■ **Task to carry out**:
Copy each line that contains the string "Blender".

■ **Provided records**:
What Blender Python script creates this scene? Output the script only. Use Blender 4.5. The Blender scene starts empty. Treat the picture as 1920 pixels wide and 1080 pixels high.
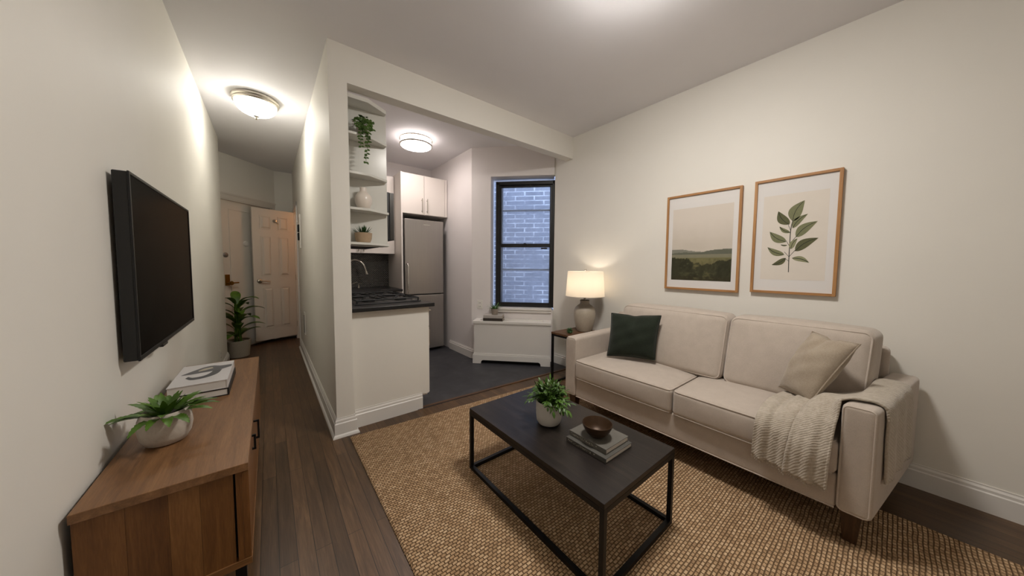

* * *

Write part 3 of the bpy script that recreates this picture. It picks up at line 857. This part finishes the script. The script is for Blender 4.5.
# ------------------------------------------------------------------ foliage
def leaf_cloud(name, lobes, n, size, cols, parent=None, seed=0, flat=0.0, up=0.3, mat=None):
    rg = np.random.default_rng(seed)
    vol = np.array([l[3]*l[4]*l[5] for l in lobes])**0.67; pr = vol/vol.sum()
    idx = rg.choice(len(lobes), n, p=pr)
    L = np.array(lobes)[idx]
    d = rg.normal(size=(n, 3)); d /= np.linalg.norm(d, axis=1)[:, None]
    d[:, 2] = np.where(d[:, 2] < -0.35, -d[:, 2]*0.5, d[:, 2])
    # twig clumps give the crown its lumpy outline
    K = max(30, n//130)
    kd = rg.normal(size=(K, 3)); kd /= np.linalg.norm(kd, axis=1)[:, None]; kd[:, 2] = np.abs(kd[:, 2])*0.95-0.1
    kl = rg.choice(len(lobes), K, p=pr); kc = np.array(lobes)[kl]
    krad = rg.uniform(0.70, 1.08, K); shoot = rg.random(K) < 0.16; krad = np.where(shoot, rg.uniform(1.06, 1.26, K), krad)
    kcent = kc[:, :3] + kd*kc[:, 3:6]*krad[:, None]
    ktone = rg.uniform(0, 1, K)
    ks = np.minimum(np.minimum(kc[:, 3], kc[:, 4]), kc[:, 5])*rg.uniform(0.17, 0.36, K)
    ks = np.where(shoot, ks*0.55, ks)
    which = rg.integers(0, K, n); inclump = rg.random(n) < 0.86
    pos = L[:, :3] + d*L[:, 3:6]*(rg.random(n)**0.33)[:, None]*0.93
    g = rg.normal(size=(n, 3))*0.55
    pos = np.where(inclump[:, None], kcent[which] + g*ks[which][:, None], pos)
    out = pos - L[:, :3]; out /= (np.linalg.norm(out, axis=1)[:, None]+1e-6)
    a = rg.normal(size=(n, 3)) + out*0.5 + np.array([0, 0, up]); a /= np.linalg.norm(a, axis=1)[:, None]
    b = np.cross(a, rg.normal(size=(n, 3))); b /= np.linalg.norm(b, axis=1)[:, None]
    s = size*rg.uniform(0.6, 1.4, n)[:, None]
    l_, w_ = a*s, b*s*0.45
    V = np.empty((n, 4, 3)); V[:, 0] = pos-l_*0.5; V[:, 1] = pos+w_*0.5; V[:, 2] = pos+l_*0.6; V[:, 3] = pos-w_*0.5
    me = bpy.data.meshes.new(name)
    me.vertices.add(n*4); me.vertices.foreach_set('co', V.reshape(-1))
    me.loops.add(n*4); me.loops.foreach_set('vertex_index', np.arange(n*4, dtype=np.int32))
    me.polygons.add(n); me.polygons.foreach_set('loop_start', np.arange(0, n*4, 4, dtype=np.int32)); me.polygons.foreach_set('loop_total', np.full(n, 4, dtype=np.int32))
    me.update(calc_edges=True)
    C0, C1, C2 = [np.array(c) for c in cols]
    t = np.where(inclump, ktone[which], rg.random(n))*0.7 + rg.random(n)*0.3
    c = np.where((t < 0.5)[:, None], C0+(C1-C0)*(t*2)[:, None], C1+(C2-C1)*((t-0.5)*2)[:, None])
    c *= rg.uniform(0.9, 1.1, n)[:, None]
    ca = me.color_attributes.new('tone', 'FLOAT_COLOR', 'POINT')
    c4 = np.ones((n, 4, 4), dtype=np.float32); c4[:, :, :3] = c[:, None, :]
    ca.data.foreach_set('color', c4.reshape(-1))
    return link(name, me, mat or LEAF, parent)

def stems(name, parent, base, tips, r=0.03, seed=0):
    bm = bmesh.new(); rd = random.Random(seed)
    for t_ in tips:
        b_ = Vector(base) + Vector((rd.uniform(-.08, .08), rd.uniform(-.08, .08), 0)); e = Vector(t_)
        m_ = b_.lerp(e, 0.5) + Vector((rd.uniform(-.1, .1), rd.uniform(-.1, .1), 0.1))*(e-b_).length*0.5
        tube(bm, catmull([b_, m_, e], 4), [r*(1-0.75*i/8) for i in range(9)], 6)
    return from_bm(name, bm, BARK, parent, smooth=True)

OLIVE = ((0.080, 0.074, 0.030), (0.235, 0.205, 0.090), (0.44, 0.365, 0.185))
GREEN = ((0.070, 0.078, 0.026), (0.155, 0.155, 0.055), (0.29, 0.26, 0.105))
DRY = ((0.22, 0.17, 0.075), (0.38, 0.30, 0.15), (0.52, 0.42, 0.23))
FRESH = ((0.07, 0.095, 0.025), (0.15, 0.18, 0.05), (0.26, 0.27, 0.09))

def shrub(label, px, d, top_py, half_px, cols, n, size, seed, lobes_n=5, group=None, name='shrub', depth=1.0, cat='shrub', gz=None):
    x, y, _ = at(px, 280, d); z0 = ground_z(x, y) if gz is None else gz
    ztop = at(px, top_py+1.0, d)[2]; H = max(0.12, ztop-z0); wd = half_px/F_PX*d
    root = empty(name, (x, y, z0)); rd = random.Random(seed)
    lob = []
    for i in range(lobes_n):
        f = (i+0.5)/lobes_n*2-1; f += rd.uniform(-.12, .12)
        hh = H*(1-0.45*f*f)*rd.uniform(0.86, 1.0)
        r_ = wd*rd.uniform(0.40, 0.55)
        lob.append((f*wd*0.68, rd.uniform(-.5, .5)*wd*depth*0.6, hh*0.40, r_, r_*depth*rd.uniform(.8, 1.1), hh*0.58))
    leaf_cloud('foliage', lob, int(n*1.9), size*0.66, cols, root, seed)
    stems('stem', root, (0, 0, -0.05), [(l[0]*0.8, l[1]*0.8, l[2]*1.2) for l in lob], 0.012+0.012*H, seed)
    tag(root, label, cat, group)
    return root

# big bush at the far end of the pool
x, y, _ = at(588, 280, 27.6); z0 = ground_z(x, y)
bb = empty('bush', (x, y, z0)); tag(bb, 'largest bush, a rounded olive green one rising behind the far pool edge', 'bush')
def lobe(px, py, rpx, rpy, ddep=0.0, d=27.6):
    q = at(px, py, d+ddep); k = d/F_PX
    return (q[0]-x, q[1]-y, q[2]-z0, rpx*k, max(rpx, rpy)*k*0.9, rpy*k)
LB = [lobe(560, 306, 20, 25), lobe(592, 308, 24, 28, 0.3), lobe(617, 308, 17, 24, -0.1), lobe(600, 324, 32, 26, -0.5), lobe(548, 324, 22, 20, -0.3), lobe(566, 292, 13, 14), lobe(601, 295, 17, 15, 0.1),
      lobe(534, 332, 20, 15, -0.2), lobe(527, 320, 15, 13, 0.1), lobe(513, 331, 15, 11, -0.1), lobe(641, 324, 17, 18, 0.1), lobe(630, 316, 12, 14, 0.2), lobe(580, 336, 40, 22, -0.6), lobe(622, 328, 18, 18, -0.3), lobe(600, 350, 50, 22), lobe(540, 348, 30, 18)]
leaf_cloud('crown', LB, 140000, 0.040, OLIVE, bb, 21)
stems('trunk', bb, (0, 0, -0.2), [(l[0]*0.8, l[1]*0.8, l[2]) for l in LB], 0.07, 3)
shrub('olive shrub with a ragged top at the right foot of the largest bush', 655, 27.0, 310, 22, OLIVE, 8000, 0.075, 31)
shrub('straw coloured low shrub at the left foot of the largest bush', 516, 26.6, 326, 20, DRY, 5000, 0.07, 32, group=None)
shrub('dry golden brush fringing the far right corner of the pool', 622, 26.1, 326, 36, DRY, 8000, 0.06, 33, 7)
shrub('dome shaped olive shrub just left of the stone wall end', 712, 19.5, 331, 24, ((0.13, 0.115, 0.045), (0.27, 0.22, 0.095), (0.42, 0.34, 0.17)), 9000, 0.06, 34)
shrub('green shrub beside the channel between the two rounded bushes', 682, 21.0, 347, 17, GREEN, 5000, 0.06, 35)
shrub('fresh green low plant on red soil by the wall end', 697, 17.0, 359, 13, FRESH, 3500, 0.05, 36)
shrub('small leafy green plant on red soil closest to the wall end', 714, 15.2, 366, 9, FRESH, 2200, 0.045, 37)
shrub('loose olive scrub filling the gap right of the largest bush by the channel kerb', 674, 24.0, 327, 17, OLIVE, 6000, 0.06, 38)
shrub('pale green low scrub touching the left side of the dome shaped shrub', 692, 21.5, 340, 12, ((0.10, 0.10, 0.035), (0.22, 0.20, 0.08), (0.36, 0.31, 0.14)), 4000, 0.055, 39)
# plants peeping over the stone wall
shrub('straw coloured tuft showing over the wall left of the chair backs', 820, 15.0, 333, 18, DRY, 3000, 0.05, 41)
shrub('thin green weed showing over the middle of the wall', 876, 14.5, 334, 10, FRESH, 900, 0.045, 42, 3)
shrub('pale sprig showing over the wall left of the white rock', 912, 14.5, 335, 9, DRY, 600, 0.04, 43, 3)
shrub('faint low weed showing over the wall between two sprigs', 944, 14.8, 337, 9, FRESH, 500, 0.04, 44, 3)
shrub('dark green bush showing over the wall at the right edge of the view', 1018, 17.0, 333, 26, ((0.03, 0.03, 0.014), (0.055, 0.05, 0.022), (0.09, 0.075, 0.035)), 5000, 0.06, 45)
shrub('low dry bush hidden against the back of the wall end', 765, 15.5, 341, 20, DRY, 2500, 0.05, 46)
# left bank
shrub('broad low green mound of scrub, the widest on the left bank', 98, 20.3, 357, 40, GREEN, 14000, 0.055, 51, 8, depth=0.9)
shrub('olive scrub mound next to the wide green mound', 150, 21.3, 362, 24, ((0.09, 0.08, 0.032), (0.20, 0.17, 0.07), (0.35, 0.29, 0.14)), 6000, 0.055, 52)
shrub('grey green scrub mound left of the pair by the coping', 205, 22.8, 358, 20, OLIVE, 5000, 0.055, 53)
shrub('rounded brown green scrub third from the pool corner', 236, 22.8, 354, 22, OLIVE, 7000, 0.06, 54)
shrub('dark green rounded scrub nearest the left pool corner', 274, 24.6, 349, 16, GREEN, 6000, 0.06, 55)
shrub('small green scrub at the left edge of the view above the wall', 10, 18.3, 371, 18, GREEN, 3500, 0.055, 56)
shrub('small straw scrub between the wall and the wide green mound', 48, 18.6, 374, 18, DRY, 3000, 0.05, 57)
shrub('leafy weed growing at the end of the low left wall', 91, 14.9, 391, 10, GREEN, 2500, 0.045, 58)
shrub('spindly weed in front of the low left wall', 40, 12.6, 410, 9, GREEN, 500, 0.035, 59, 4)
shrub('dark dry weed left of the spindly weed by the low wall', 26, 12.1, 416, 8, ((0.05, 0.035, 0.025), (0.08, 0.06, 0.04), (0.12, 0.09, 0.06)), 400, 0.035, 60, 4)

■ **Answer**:
What Blender Python script creates this scene? Output the script only. Use Blender 4.5. The Blender scene starts empty. Treat the picture as 1920 pixels wide and 1080 pixels high.
Write part 3 of the bpy script that recreates this picture. It picks up at line 857. This part finishes the script. The script is for Blender 4.5.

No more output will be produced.